Rails isn’t bad, but it is isn’t “easy” to scale, except in cases where the application is easy to scale (content). Rails is designed by small, custom app developers for small developers. It provides one major benefit: it makes it faster to develop a certain class of applications. Thats it. So if time is money (you are a small dev shop) rails will make you money. Otherwise rails give you very little. I don’t think it would be a bad choice for most apps, but I don’t think its the panacea many rails advocates would claim.
May 2nd, 2008 at 2:54 am
Actually, scaling an app the type of Twitter is really quite simple. Messaging is simple overall. I don’t even like Rails, but frankly if someone fail to scale an app like Twitter with Rails, the problem is in front of the keyboard…
This is a classic multi-tier type app, where scaling Rails should be as simple as adding more boxes - there’s simply no need for more than an absolutely minimal state on the frontends at all, certainly nothing you could trivially keep in memcached sessions. If they do something stupid, like trying to shovel lots of databases updates in via Rails, then they will of course run into problems (and one of my dislikes about Rails is that it makes shooting you in the foot far more easy than it need to be).
For the backend, messaging of the type Twitter does isn’t hard, it’s a simple matter of setting up a mesh of relatively simple servers. I commented on the Techcrunch thread that frankly there are off the shelf alternatives that will handle this nicely, notably a number of Jabber servers, which has the advantage that they’re designed from the ground to be distributed, so all that’s needed is to farm the userbase out over a large enough number of domains - the users never need to know. If they suffer from not-invented here syndrome, writing an efficient messaging server in Ruby isn’t hard - I built one in less than 700 lines that would be trivial to mesh and that I tested up to around 2-3 million messages a day.
Persistence adds complexity, but nothing that can’t quite simply be handed by a partitioned database, or even an e-mail like system - I’ve done messaging queues handling huge volumes layered over e-mail before, and it sounds ugly, but it’s trivial to scale and make reliable because the protocols are all well understood and you can cherrypick from so many components.
Back to the Ruby messaging server: At the 2-3 million messages/day level it took less than 10% of a single 2GHz Xeon core. Scaling it to at least 15 million on a single core on the conservative side brings us to between 120 and 240 million messages per server (assuming 8 or 16 core boxes, which seems to be most cost effective now). Assuming peaks etc. we could be generous and “only” try to handle 100million a day per 16 core box. That’s less than 25 cents/month per million or so delivered messages if you go for managed hosting of rented servers, including outbound bandwidth.
I’ve run into my share of nasty scaling problems with Ruby, but with something that’s actually tricky to handle. This isn’t it.

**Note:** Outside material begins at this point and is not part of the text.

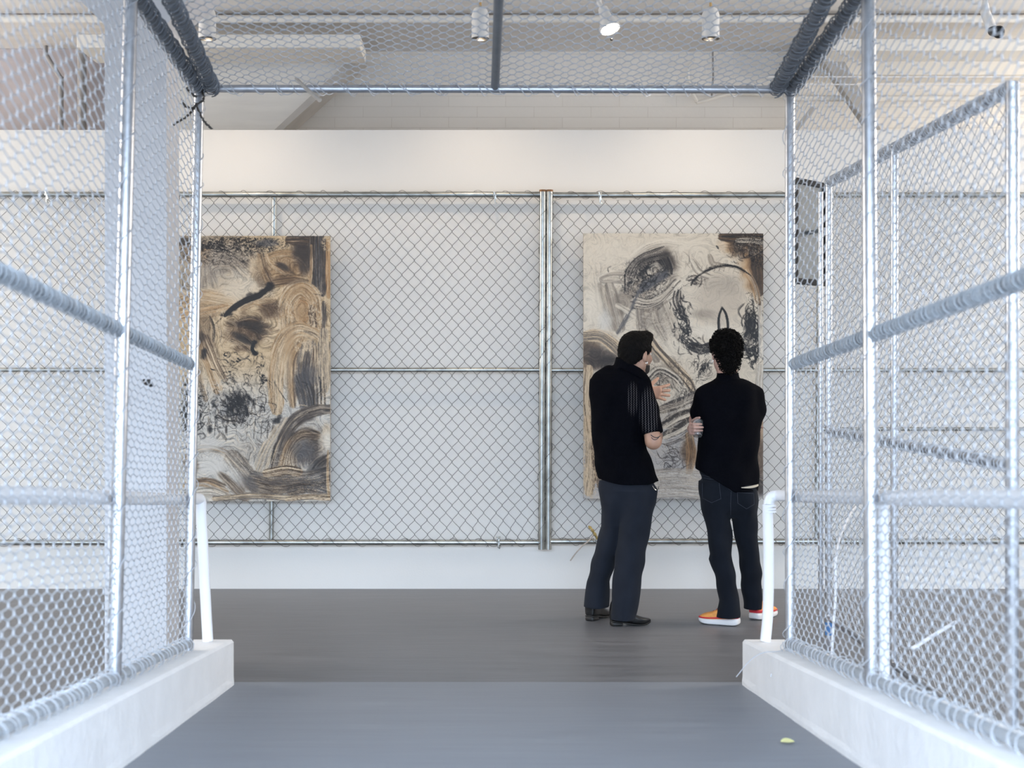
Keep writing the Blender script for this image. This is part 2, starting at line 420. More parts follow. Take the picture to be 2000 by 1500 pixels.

And yes, when the problems get real hard, I do want a “scripting laguage” like Ruby to handle them - it means the easy things get out of the way trivially easily, and I can focus on the few hard bits, even if that means dipping down to C to write a tiny extension to speed something up, or sot in a tiny server in whatever other language I decide to use.
Otherwise I agree with you that Rails isn’t by any means the panacea that Rails advocates tend to claim, but not because of Twitter.
May 2nd, 2008 at 9:11 am
I think you are right, I worked on an app that delivered emails that I think was pretty similar. We sent out “triggered” emails to about 8 million users every day. We had an event server written in C that watched the db and output a feed of change events. The notification machine ran a php script that built each email and called an email service to send the messages. We ran it on I think 4 machines total (mirrored for continuity in to colos). It took about five hours for us to send out the messages, but that was mostly because the database queries for each email were quite complex.